Following a request from presidential candidate Horacio Serpa, the government
asked the OAS to send a commission to monitor campaign news, saying: "The
widespread readership of the privately owned media poses a threat to maintaining
the objectivity of the electorate if the media do not strictly comply with their
duty to present news of the political campaigns impartially and fairly. Additional
oversight would promote an effective balance of news."
When negotiations with the FARC were broken off, journalists Efraín Jiménez
of RCN Radio; freelancer Alfonso Altamar and Maria Luisa Murillo, correspondent
of El Tiempo, who were working in the neutral zone expressed fear for what might
happen to them in the new situation. In December of last year, the journalists
were detained by a paramilitary unit as they were going to Bogota to meet with
the press freedom rapporteur of the OAS. The Committee to Protect Journalists
provided protective measures for them.
During the week after the breakdown of talks with the FARC, the Colombian army
prevented local and foreign journalists from entering the former neutral zone
where negotiations between the government and the FARC had been conducted. The
commander of the XII Military Brigade argued that the measure was to guarantee
their security because the air force was bombing targets in the zone.

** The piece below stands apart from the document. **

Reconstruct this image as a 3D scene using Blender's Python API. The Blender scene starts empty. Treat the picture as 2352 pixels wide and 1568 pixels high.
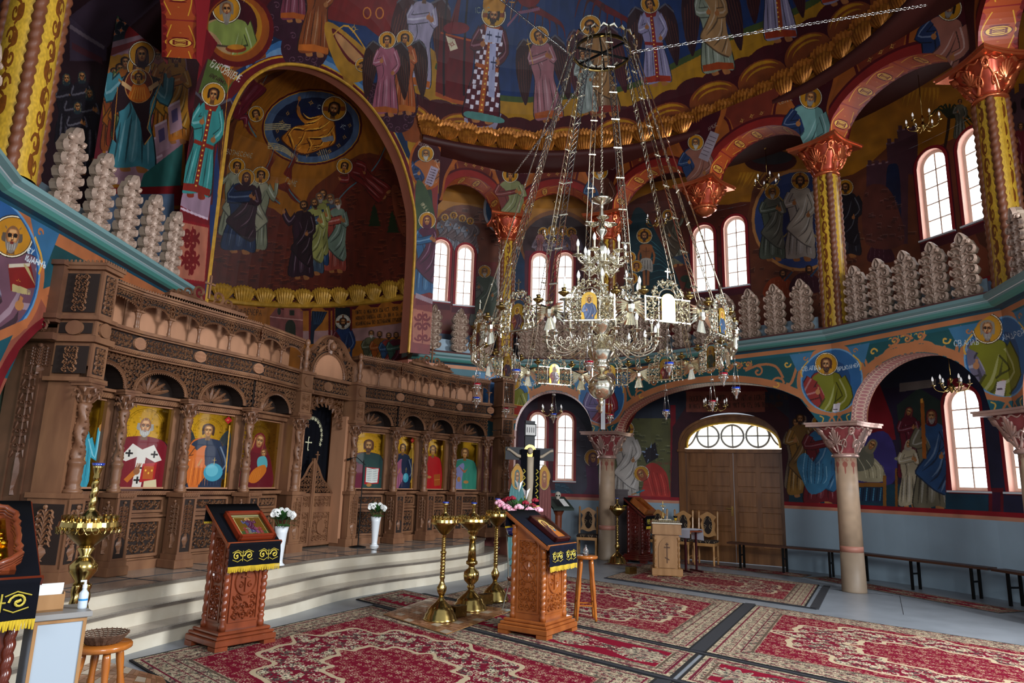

The FARC kidnapped Arnulfo Sánchez, 65, owner of radio station Ecos de
Comeima, in Tolima for ransom.
At the end of February the FARC attacked communications facilities in Pitalito,
Huila, affecting the broadcast networks of the local station. In Acevedo, also
in Huila, transmission equipment was stolen from community radio station Onda
Zero. The next day, Divier Alexander López, a journalist connected to
the station, left the region because he feared for his safety. The station stopped
broadcasting.
In March several media outlets received a communiqué threatening seven
journalists with death: Carlos Giraldo of RCN; Julia Navarrete of Caracol; Marilín
López of NTC; José Antonio Jiménez, of TV Hoy; Jairo Lozano
of El Tiempo; Hernando Marroquín of Caracol Radio; and Jairo Naranjo
of RCN Radio. The communiqué said, "You have 72 hours to flee the
country. If you do not comply, you and your families will be military targets.
We are watching you and we know where you live. Death Command."
The Committee to Protect Journalists and the human rights director of the police
took on the case and approved police escorts for the journalists. Within 24
hours, Mauricio Bayona, sports reporter for the newspaper El Tiempo, received
repeated death threats after publishing columns against the management of professional
soccer.
All these threats came from the drug trafficking mafia.
In conclusion, while the armed conflict in Colombia is still a source of mounting
affronts to press freedom, significantly in recent months drug trafficking (as
suggested by these most recent threats) and, especially, political corruption
have been contributing alarmingly to violence, intimidation and self-censorship.
Both murders of journalists in the line of duty over the past six months are
tied to political revelations in their respective towns.